Statistical Measurement of Tax and Commercial Illicit Financial Flows

17th October 2023

 Statistical Measurement of Tax and Commercial Illicit Financial Flows

The 2030 Development Agenda defines 17 Sustainable Development Goals (SDGs) to achieve equitable and sustainable development for all, leaving no one behind. Achieving the 2030 Agenda requires targets for the SDGs to be measured via the monitoring framework, comprising 231 SDG indicators (SDG Indicators: Global indicator framework for the Sustainable Development Goals and targets of the 2030 Agenda for Sustainable Development, 2023).
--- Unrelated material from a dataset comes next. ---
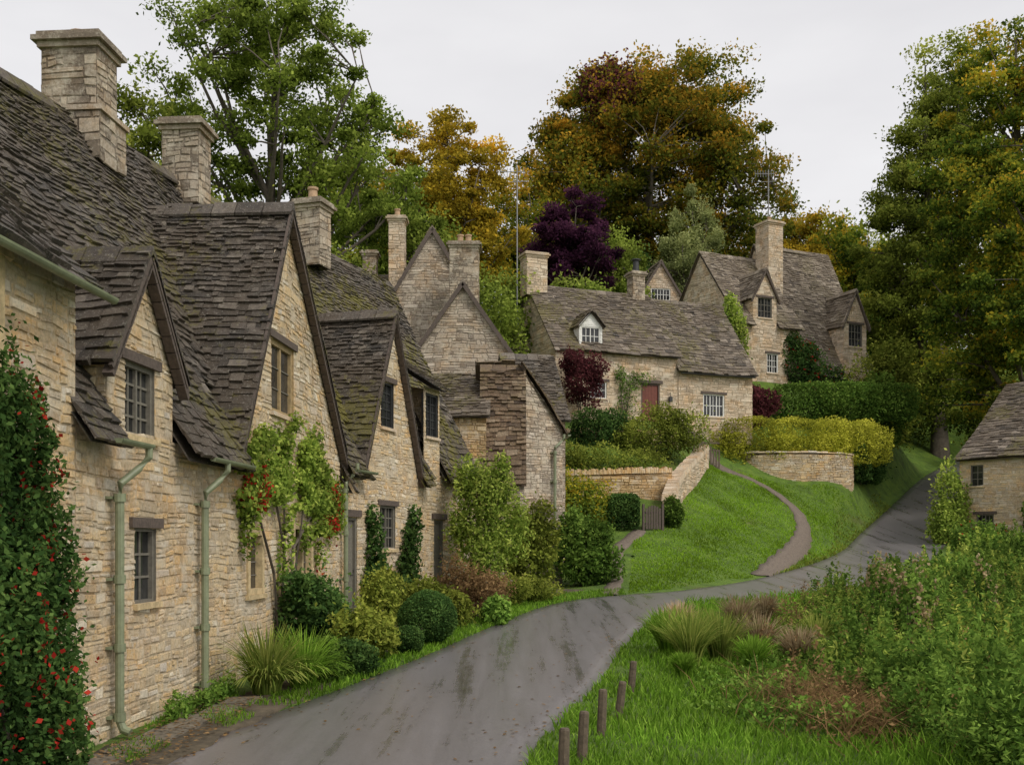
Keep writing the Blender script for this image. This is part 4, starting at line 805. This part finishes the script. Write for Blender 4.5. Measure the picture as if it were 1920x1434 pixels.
shrub('low_garden_plant','low mixed plants at the terrace foot','plant',3.6,44.2,[(0,0,.4,1.2,.7,.6),(1.8,0,.3,1,.6,.5),(-1.3,0,.5,.8,.6,.6)],8000,.05,LF_OLIVE,.45,z=5.1)
shrub('wall_climbing_rose','thin climbing rose on the pale cottage wall','climbing plant',*FG.p(3.6,0,.2)[:2],[(0,0,1.2,.45,.2,1.1),(.5,.2,2.2,.6,.2,.4),(-.3,0,2.3,.3,.2,.5)],1600,.05,LF_GREEN,.5,z=7.7)
shrub('wall_ivy','green ivy at the end of the pale cottage','climbing plant',*FH.p(-.2,0,.2)[:2],[(0,-.1,2.0,.5,.4,2.4),(-.4,.2,3.8,.35,.3,1.3)],4500,.08,LF_LIME,.4,z=11)
shrub('red_wall_creeper','dark green and crimson creeper on the upper cottage','climbing plant',*FH.p(4.2,0,.25)[:2],[(0,0,.9,1.2,.4,1.3),(-.6,0,2.3,.7,.3,.9),(1.4,.4,.2,1.5,.4,1.0),(.5,.1,1.8,.6,.3,.7)],9000,.08,LF_DARK,.35,z=11.2,accent=(LF_RED,400,.08,'red_leaves'))
shrub('dark_topiary_hedge','square clipped dark hedge beside the gate','hedge',4.0,38.4,[(0,0,.6,.58,.45,.65),(.1,.3,.75,.5,.45,.5)],7000,.045,LF_DARK,.07,box=True)
shrub('ochre_shrub','yellowing garden shrub behind the corner','bush',2.6,38.6,[(0,0,.9,.9,.7,.9),(-.9,.3,1.2,.7,.6,.9)],8000,.055,LF_TURN,.45)
shrub('gate_shrub','small green shrub beside the garden gate','bush',5.85,38.9,[(0,0,.5,.4,.4,.6)],3500,.05,LF_GREEN,.2)
shrub('lane_side_shrub','tall olive shrub beside the climbing lane','bush',20.9,61.0,[(0,0,2.4,1.8,1.4,2.6),(.8,0,4.6,1.4,1.2,2.0),(-1.2,0,1.6,1.4,1.2,1.8)],16000,.09,LF_OLIVE,.45)
shrub('dark_hollow_shrub','dark evergreen shrubs at the foot of the lane wall','bush',18.4,56.6,[(0,0,1.2,1.3,1.2,1.5),(1.0,2,1.4,1.1,1.2,1.6),(-.8,-1.6,.9,.7,.8,1.3),(-.9,-3.0,.6,.5,.7,1.1)],14000,.08,LF_DARK,.3)
shrub('hill_garden_bush','dense green bush beside the upper cottage','bush',20.6,59.6,[(0,0,3,1.4,1.2,1.8),(-1.6,.5,3.4,1.2,1,1.1)],9000,.09,LF_GREEN,.35,z=6.5)
shrub('lane_bank_bush','dense bush on the bank of the climbing lane','bush',27.8,58.3,[(0,0,2,2.0,2,2.4),(-.8,-2,1.5,1.3,1.5,1.8),(1.5,3,2.5,2.3,2,3)],15000,.09,LF_OLIVE,.4)
shrub('cottage_corner_ivy','bright green ivy on the corner cottage','climbing plant',18.7,45.4,[(0,0,1.5,.7,.5,1.7),(-.3,-.2,.6,.8,.6,1)],7000,.07,LF_LIME,.4)
shrub('cottage_front_shrub','dark bush before the corner cottage','bush',21.4,42.9,[(0,0,1.4,.8,.7,1.4),(1,-1,1.2,.9,.8,1.3)],8000,.07,LF_GREEN,.4)
shrub('cottage_flower_bush','low garden flowers before the corner cottage','bush',19,43.2,[(0,0,.5,1.2,.9,.7)],5000,.06,LF_GREEN,.4,accent=(LF_RED,60,.05,'flowers'))
# ---------------------------------------------------------------- grasses
def blades(x,y,z,h,wd,mat,name,label,lean=.35,par=None,loc=None):
    n=len(x); an=rng.uniform(0,2*math.pi,n); lx=rng.normal(size=n)*lean*h; ly=rng.normal(size=n)*lean*h
    dx=np.cos(an)*wd/2; dy=np.sin(an)*wd/2; B=np.stack([x,y,z],1); o=np.stack([dx,dy,0*dx],1)
    M=B+np.stack([lx*.35,ly*.35,h*.6],1); Tp=B+np.stack([lx,ly,h],1)
    Q1=np.stack([B-o,B+o,M+o*.8,M-o*.8],1); Q2=np.stack([M-o*.8,M+o*.8,Tp+o*.12,Tp-o*.12],1)
    t=np.clip(rng.normal(.5,.2,n),0,1); V=np.concatenate([Q1,Q2]); ob=npobj(name,V,np.concatenate([t*.85,np.clip(t*1.1,0,1)]),mat,par,loc)
    if par is None: ob['label']=label; ob['kind']='stuff'
    return ob
def scatter(n,x0,x1,y0,y1,poww=1):
    x=rng.uniform(x0,x1,n); y=y0+(y1-y0)*rng.random(n)**poww; k=~inpoly(x,y,ROADPOLY); return x[k],y[k]
rx=lambda y: np.interp(y,rr[:,1],rr[:,0])
x,y=scatter(150000,0,16,7.5,30,1.6); k=(x>rx(y)+.05*rng.random(len(x)))&(x<y*.55+1); x,y=x[k],y[k]
patch=.5+.5*np.sin(x*1.7+y*.9)*np.sin(y*1.3-x*.6)
blades(x,y,Hn(x,y)-.02,rng.uniform(.04,.16,len(x))*(.6+patch)*(1+.5*(x>4)),.012+.0006*y,BLADE,'meadow_grass','lush green meadow grass')
LAWN=np.array([(3.3,30.2),(5,31.6),(7.8,34.8),(12.8,43),(16.0,49.8),(17.2,52.6),(16.6,52.2),(16.0,51.3),(13,51),(11,51),(9.2,50.6),(8.6,48.6),(6.9,43.2),(5.8,39.2),(4.2,37)])
x=rng.uniform(3,18,125000); y=rng.uniform(30,54,125000); k=inpoly(x,y,LAWN); x,y=x[k],y[k]
pc=catmull(PATH,6)
dm=np.sqrt(((np.stack([x,y],1)[:,None]-pc[None])**2).sum(-1)).min(1); k=dm>.26+.1*rng.random(len(x)); x,y=x[k],y[k]
blades(x,y,Hn(x,y)-.02,rng.uniform(.04,.10,len(x)),.035,LAWNB,'lawn_grass','short bright green lawn grass')
x=rng.uniform(7,20,40000); y=rng.uniform(35,58,40000); lx_=np.interp(y,rl[:,1],rl[:,0]); k=(x<lx_+.04)&(x>lx_-.45-.35*(y>44)-.3*np.sin(y*.8)); x,y=x[k],y[k]
dm=np.sqrt(((np.stack([x,y],1)[:,None]-pc[None])**2).sum(-1)).min(1); k=dm>.35; x,y=x[k],y[k]
blades(x,y,Hn(x,y)-.02,rng.uniform(.04,.18,len(x)),.035,LF_OLIVE,'bank_grass','rough olive grass on the lane bank')
x=rng.uniform(-4,3.2,60000); y=rng.uniform(13.5,31,60000); lx_=np.interp(y,rl[:,1],rl[:,0]); k=(x<lx_+.03)&(x>lx_-.55-(y-13)*.05); x,y=x[k],y[k]
blades(x,y,Hn(x,y)+.0,rng.uniform(.03,.12,len(x)),.02,BLADE,'verge_grass','short green grass on the lane verge')
x=rng.uniform(-4.2,-2.8,9000); y=rng.uniform(8,14.5,9000); k=(~inpoly(x,y,ROADPOLY))&(np.sin(x*7+y*2)+np.sin(y*3.1)>.3); x,y=x[k],y[k]
blades(x,y,Hn(x,y)+.03,rng.uniform(.02,.07,len(x)),.01,BLADE,'paving_grass','tufts of grass between the flagstones')
def clump(name,label,x,y,n,L,spread,mat,wd=.02,cat='plant'):
    z=H(x,y); an=rng.uniform(0,2*math.pi,n); el=rng.uniform(.1,1.1,n)*spread; l=L*rng.uniform(.6,1.1,n); r0=rng.random(n)*.2*L
    px=x+np.cos(an)*r0; py=y+np.sin(an)*r0; prev=np.stack([px,py,np.full(n,z)],1); a2=an+rng.normal(size=n)*.7; side=np.stack([-np.sin(a2),np.cos(a2),0*an],1)*wd/2
    Vs=[];Ts=[]; t=np.clip(rng.normal(.5,.22,n),0,1); S=5
    for s in range(S):
        ang=el*(s+.6)/S*1.9; d=np.stack([np.cos(an)*np.sin(ang),np.sin(an)*np.sin(ang),np.cos(ang)],1)*(l/S)[:,None]; nx_=prev+d
        a,b_=1-s/S*.6,1-(s+1)/S*.85; Vs.append(np.stack([prev-side*a,prev+side*a,nx_+side*b_,nx_-side*b_],1)); Ts.append(np.clip(t+.08*s-.1,0,1)); prev=nx_
    ob=npobj(name,np.concatenate(Vs),np.concatenate(Ts),mat,None,(x,y,z)); ob['label']=label; ob['category']=cat; return ob
clump('ornamental_grass','arching clump of green strap leaves by the wall',-3.35,14.6,700,.95,1.2,REED,.028); clump('ornamental_grass','arching clump of green strap leaves by the wall',-2.95,15.1,600,.85,1.2,BLADE,.028)
for o in [o for o in bpy.data.objects if o.name.startswith('ornamental_grass')]: o['group']='strap leaved clumps by the cottage wall'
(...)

Compiling and disseminating statistics on these indicators is a task, recognized by many as “unprecedented statistical challenge” (MacFeely, 2020) and requiring significant financial resources for mobilizing sufficient statistical capacity in countries world-wide, but also international agencies.

The ability to achieve the SDGs remains fragile when illicit financial flows (IFFs) continue to drain resources that are needed to fulfil human rights and pursue sustainable development. Domestic resource mobilization, assets recovery and curbing IFFs are more critical than ever. Governments’ capacities to raise resources through return of assets will be fundamental to rescue the 2030 Agenda.
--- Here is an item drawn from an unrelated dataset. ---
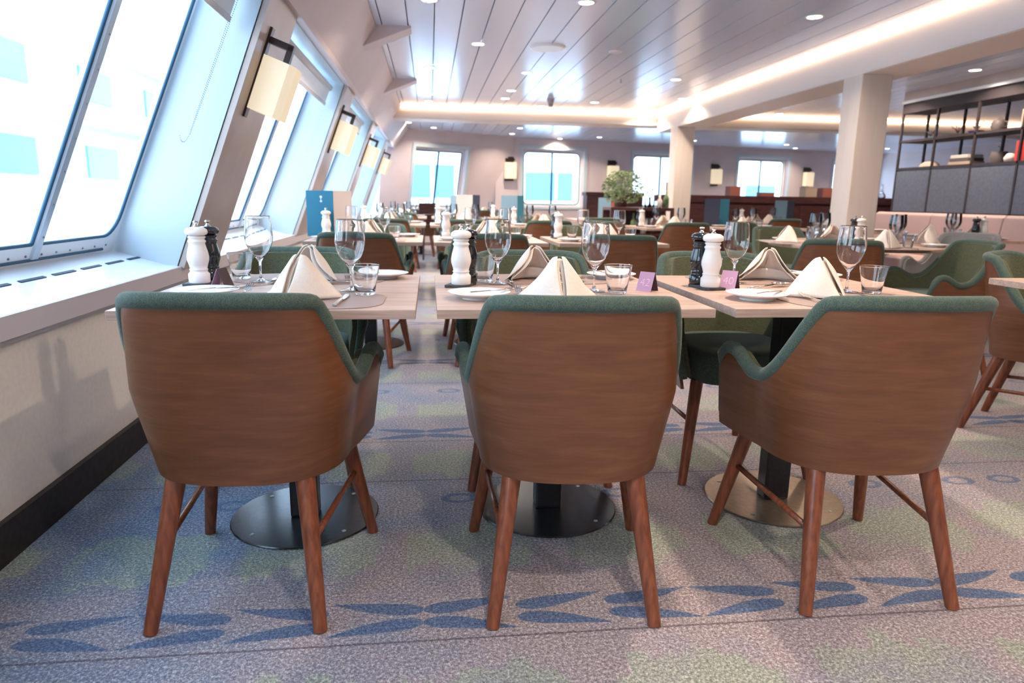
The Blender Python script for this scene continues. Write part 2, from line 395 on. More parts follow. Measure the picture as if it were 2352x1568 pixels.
# window recesses
def G(y, z, d=0): return (gx(z)+d, y, z)
def rrect(y0, y1, z0, z1, rs, n=6):
    """rounded rectangle, rs = radii (bl, br, tr, tl) in (y,z)"""
    out = []
    for (cy, cz, sy, sz, r_, a0) in ((y0, z0, 1, 1, rs[0], PI), (y1, z0, -1, 1, rs[1], 1.5*PI), (y1, z1, -1, -1, rs[2], 0), (y0, z1, 1, -1, rs[3], .5*PI)):
        for k in range(n+1):
            a = a0+k/n*PI/2; out.append((cy+sy*r_+r_*math.cos(a), cz+sz*r_+r_*math.sin(a)))
    return out
def slanted_window(idx, y0, y1, frost=False):
    zb, zt = .80, 2.00
    w = struct(empty('window_%d' % idx, (0, 0, 0)))
    mb = MB()   # lining of the recess: both cheeks and the head
    for yy in (y0, y1):
        q = [(wx(.66), yy, .66), (wx(1.94), yy, 1.94), (gx(2.02)-.02, yy, 2.02), (gx(.70)-.02, yy, .70)]
        mb.add(q, [(0, 1, 2, 3)])
    mb.add([(wx(1.94), y0, 1.94), (wx(1.94), y1, 1.94), (gx(2.01), y1, 2.01), (gx(2.01), y0, 2.01)], [(0, 1, 2, 3)])
    mb.build('recess_lining', MT['reveal'], w, solid=.012, off=0)
    fr = .035
    mull = [y0+.02, y1-1.36, y1-.68, y1-.015]
    frm = MB(); gas = MB(); gl = []
    for a, b in zip(mull[:-1], mull[1:]):
        ra = .10 if a == mull[0] else .012; rb = .10 if b == mull[-1] else .012
        hole = rrect(a+fr*.7, b-fr*.7, zb+fr, zt-fr, (ra, rb, rb, ra))
        n = len(hole)//4
        corners = [(a, zb-.12), (b, zb-.12), (b, zt+.03), (a, zt+.03)]
        vs = [G(*p) for p in corners]+[G(*p) for p in hole]; fs = []
        for c in range(4):
            for k in range(n-1): fs.append((c, 4+c*n+k+1, 4+c*n+k))
            fs.append((c, (c+1) % 4, 4+((c+1) % 4)*n, 4+c*n+n-1))
        frm.add(vs, fs)
        gas.tube([G(y_, z_, .010) for y_, z_ in hole], .0075, 6, closed=True)
        gl.append([(a+.01, zb+.01), (b-.01, zb+.01), (b-.01, zt-.01), (a+.01, zt-.01)])
    frm.build('window_frame', MT['white'], w, solid=.03, off=0)
    gas.build('gasket', MT['gasket'], w, smooth=True)
    for q in gl:
        mb = MB(); mb.add([G(*p, -.010) for p in q]+[G(*p, -.016) for p in q], [(0, 1, 2, 3), (7, 6, 5, 4), (0, 4, 5, 1), (1, 5, 6, 2), (2, 6, 7, 3), (3, 7, 4, 0)])
        mb.build('window_pane', MT['panefrost' if frost else 'pane'], w)
    mb = MB(); sc = MB()
    for yy in mull[1:-1]:
        mb.add([G(yy+dy, z, dx) for z in (zb-.02, zt) for dx, dy in ((.012, -.026), (.026, -.020), (.026, .020), (.012, .026))], [(0, 1, 5, 4), (1, 2, 6, 5), (2, 3, 7, 6), (0, 3, 2, 1), (4, 5, 6, 7)])
        for k in range(10):
            z = .86+k*.118; sc.tube([G(yy+.008, z, .024), G(yy+.008, z, .029)], .004, 6)
    mb.build('mullion', MT['alu'], w); 
    yy = y0+.15
    while yy < y1-.1:
        sc.tube([G(yy, .795, .014), G(yy, .795, .020)], .0045, 6); yy += .105
    sc.build('frame_screws', MT['screw'], w)
    mb = MB().tube([G(y0+.05, .778, .018), G(y1-.13, .778, .018)], .006, 6); mb.build('lower_gasket', MT['gasket'], w)
    return w
OPEN = [(PIERS[k][1], PIERS[k+1][0]) for k in range(len(PIERS)-1)]
for i, (y0, y1) in enumerate(OPEN): slanted_window(i+1, y0, y1, frost=(i == 2))
NW = len(OPEN)+1
slanted_window(NW, PIERS[-1][1], YF-.15)
# pulled-up roller blinds under the head of each recess, first with its bead chain
def blind(y0, y1, first):
    t = empty('roller_blind', (wx(1.9)-.10, (y0+y1)/2, 1.90))
    ln = y1-y0-.12
    MB().tube([(0, -ln/2, .0), (0, ln/2, .0)], .028, 12).build('roller', MT['blind'], t, smooth=True)
    MB().box((-.02, 0, -.075), (.005, ln-.03, .10), M=Matrix.Rotation(.38, 3, 'Y')).build('fabric', MT['white'], t)
    MB().box((-.042, 0, -.13), (.016, ln-.02, .028), M=Matrix.Rotation(.38, 3, 'Y')).build('bottom_rail', MT['pieredge'], t, bevel=.003)
    mb = MB()
    n = 150 if first else 40
    ye = ln/2-.0
    for k in range(n):
        a = k/(n-1)
        if a < .46: q = a/.46; p = (.0-.42*q*.62, ye, -.02-.60*q)
        elif a < .54: q = (a-.46)/.08*PI; p = (-.26-.035*math.sin(q*.5), ye-.02*math.sin(q/2), -.62-.03*math.sin(q))
        else: q = (a-.54)/.46; p = (-.26*(1-q)+.015, ye-.02*(1-q)-.012, -.62+.60*q)
        p = (p[0]*.95+.0, p[1], p[2]); mb.lathe([(0, -.003), (.003, 0), (0, .003)], 6, p)
    mb.build('bead_chain', MT['screw'], t); return t
for i, (y0, y1) in enumerate(OPEN):
    if y1 < 3 or y0 > 9: continue
    k = ['pulled-up roller blind with bead chain over the nearest slanted window', 'pulled-up roller blind above the second slanted window from the front', 'pulled-up roller blind above the third slanted window from the front', 'pulled-up roller blind above the fourth slanted window'][[a for a, b in OPEN if b >= 3].index(y0)]
    tag(blind(y0, y1, y0 < 2), k, 'blind', 'roller blinds at the slanted windows')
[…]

The 2030 Agenda identifies the reduction of IFFs as a priority area, as reflected in target 16.4: “by 2030, significantly reduce illicit financial flows and arms flows, strengthen the recovery and return of stolen assets and combat all forms of organised crime”. This target is critical for financing efforts to achieve SDGs.
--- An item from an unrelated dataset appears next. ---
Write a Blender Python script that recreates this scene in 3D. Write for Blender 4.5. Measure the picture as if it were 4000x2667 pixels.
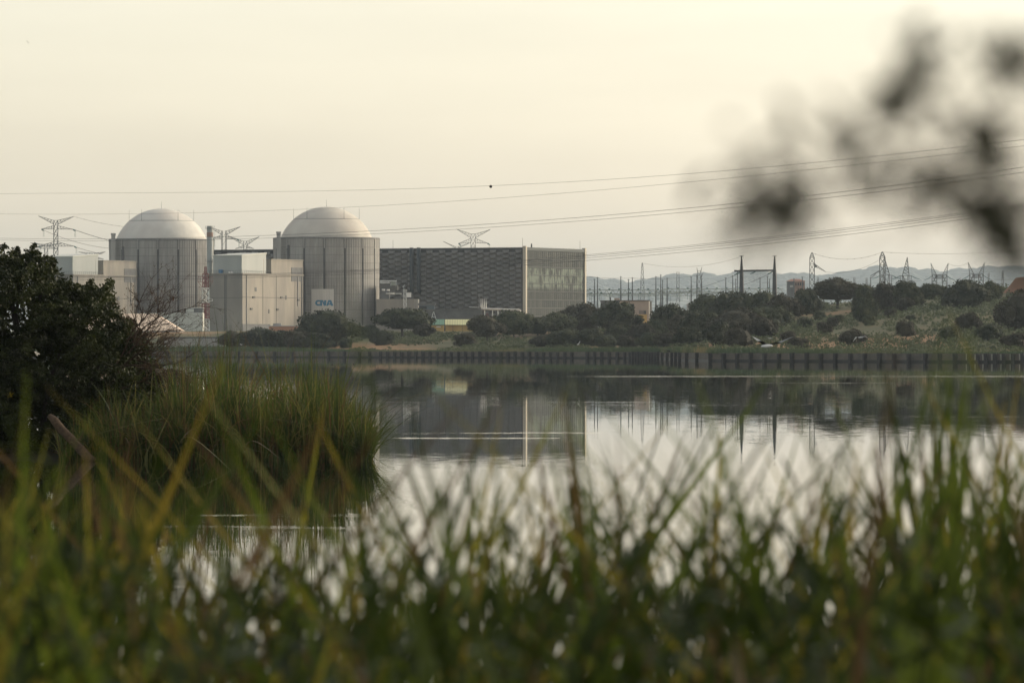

IFFs were also identified as a global priority in the Addis Ababa Action Agenda (United Nations, 2015) on financing for development which calls for a redoubling of efforts to substantially reduce IFFs, with a view to eventually eliminating them.

Regardless of its importance, data on indicator 16.4.1, “total value of inward and outward illicit financial flows”, are not yet reported as part of the SDG indicator framework (United Nations, 2017b). Comparable and reliable statistics on IFFs are needed to shed light on the activities, sectors and channels most prone to illicit finance, pointing to where actions should be undertaken as a priority to curb these flows.

This paper focuses on efforts by eleven African countries to measure tax and commercial IFFs within the United Nations Development Account project in Africa. It reviews and assesses development of concepts and methods, and their pilot testing. As such, it draws from existing work and documents of custodian agencies (e.g., (UNCTAD and UNODC, 2020; UNCTAD, 2021, 2022a)) and provides (further) methodological inputs into ongoing development of suggested statistical methodologies to measure tax and commercial IFFs and feed into global reporting on SDG indicator 16.4.1.